Dáil debates

Wednesday, 19 November 2014

Water Sector Reforms: Motion (Resumed)

 

5:50 pm

Photo of Aengus Ó SnodaighAengus Ó Snodaigh (Dublin South Central, Sinn Fein) | Oireachtas source

There has been much talk about privatisation of Irish Water and we heard the former Minister of State speak about this earlier.

The commitment that the Government is trying to put across in its supposed plebiscite is much like the triple lock, and people may remember the trickery involved with that. Rather than putting a commitment to Irish neutrality into the Constitution, the Government created something which was not such a commitment. The very same trickery is being attempted by the Government on this occasion.

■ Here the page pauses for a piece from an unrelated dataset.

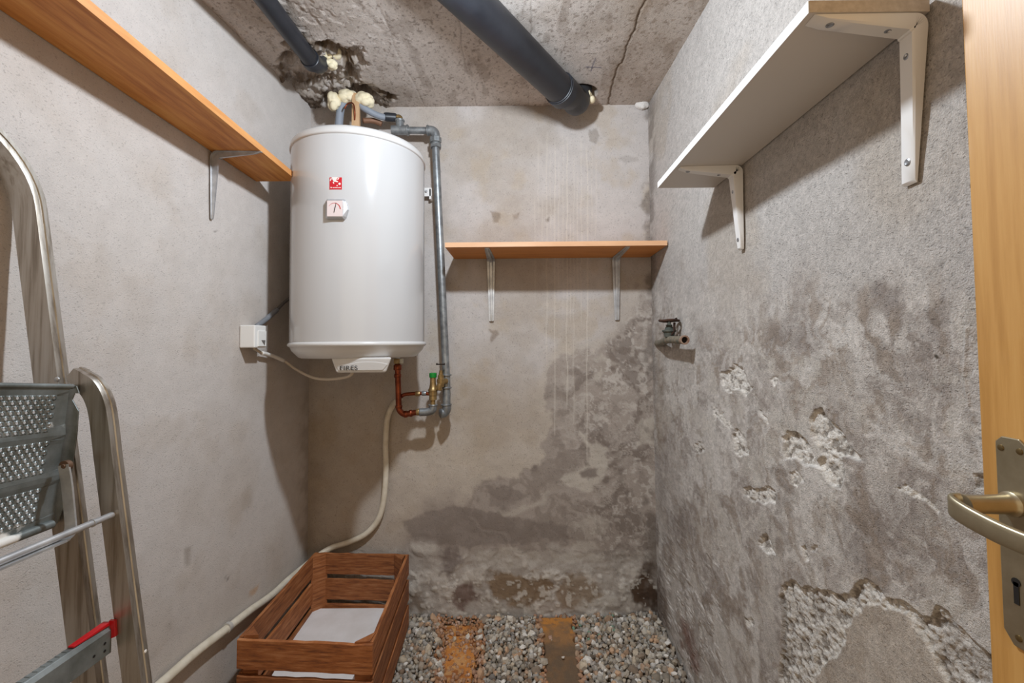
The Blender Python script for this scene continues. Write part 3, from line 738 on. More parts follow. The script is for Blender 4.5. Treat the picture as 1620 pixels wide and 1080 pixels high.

Deputy Pat Rabbitte said last night:

There won't be any privatisation of water services. No Government with its head screwed on would seek to privatise something as critical as the water supply.
We only need to look at the record of this Government to date in that it has already privatised social welfare services, has tried to privatise Coillte, although it backed down on that because of the backlash, and is trying to privatise bus services at present. There is a record and a trend, and it is not the fault of the IMF or the ECB; it is the fault of this Government and its intentions. The only logic to the Government's argument that there should be a plebiscite is to have a plebiscite that matters. That means we would have a referendum to enshrine within the Constitution the right to water and that Irish Water would never be privatised.

As I said, Deputy Rabbitte said no Government with its head screwed on would do this, that or the other, and in particular privatise critical services such as water supply. However, this is the same Minister and Government that have cut child benefit, despite promising the opposite, and said there was no cut to social welfare services or allowances, when 17 social welfare allowances were cut since the Government took office. The Government has been engaged in transparent cronyism despite the fact it said there was a democratic revolution. All we need do is look at the board of IMMA, which was filled for five minutes just to get a nomination. A constitutional right to water and a constitutional protection of water services is what is needed.

There has been a lot of talk about under-investment from the other side of the House as if Fine Gael and the Labour Party have never been in government in this State. They are just as responsible for the under-investment in the water services in this State as Fianna Fáil, and they cannot shirk that. They were in government and they did not invest, and they have been in government for the past four years and they still have not invested. Instead, they say they will land it on top of the people and let them pay three or four times. The people are not fools, although today's package assumes they are. The Government will see that they will not be hoodwinked into signing up to this water charge, which will inevitably rise in the future. The carrot the Government has offered today is all it is - a carrot. The stick comes after 2018, when the water charges rocket to levels the Government cannot imagine but which we have imagined and outlined directly from the start of this debacle under Fianna Fáil, when it promised to introduce water charges with its partners in crime at that time, the Green Party.

The Minister, Deputy Kelly, said earlier that this new package provides certainty, simplicity and affordability. I have been on the marches and I did not hear anybody chanting "What do we want? Simplicity", or "What do we want? Affordability". What they want is the charges ended now. This means the Minister is not listening. He came here and said "We have listened". In fact, he has not listened because he has not come here and abolished the water charge. If he had listened, that is what he would have presented today.

Of course, water has to be paid for. The taxpayer is already paying for it, up and down the country, and that should continue under a progressive taxation system. However, the model that is being proposed today and that has been proposed from the start is regressive. A family of two or four, on €30,000 a year, will pay the exact same as a millionaire in this city or this State. That is not progressive taxation. The League of Credit Unions latest "What's left" survey showed that 483,000 people have nothing left at the end of the month - not €10, not €3, not €1 but nothing. They cannot pay for something with what they do not have.